Christoph Flugge said he resigned after alleged political interference by Turkey and the United States, report the Guardian, the South China Morning Post and the Independent.

Flugge explained his reasoning in an interview with the German newspaper Die Zeit. Flugge had been a judge on the International Criminal Tribunal for the Former Yugoslavia.

Flugge said Turkey had made baseless allegations about a Turkish judge, and the United Nations secretary general did not extend his tenure. The Turkish judge, who was a member of the International Residual Mechanism for Criminal Tribunal, had been arrested and convicted for alleged ties to a U.S. cleric blamed for a failed coup attempt in Turkey.

Flugge also complained about a speech in September in which U.S. National Security Adviser John Bolton said the United States “will not sit quietly” if the International Criminal Court comes after the United States or its allies.

ICC flag outside building in The Hague The flag of the International Criminal Court flies outside the ICC building in the Hague, Netherlands. Image from

Bolton said the ICC should not investigate unfounded allegations of detainee abuse by U.S. patriots protecting the United States in Afghanistan.

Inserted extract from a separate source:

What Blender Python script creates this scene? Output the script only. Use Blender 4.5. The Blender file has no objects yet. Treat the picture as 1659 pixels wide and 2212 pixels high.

Bolton said the United States could respond by banning ICC judges from traveling here, by sanctioning their funds in the U.S. financial system, and by prosecuting them in the U.S. criminal system. Bolton criticized unchecked powers of the U.N. tribunal and said there are no adequate mechanisms to hold it accountable.

Flugge said judges on the U.N. court had been stunned by the remarks. “The American threats against international judges clearly show the new political climate,” he said. “It is shocking.”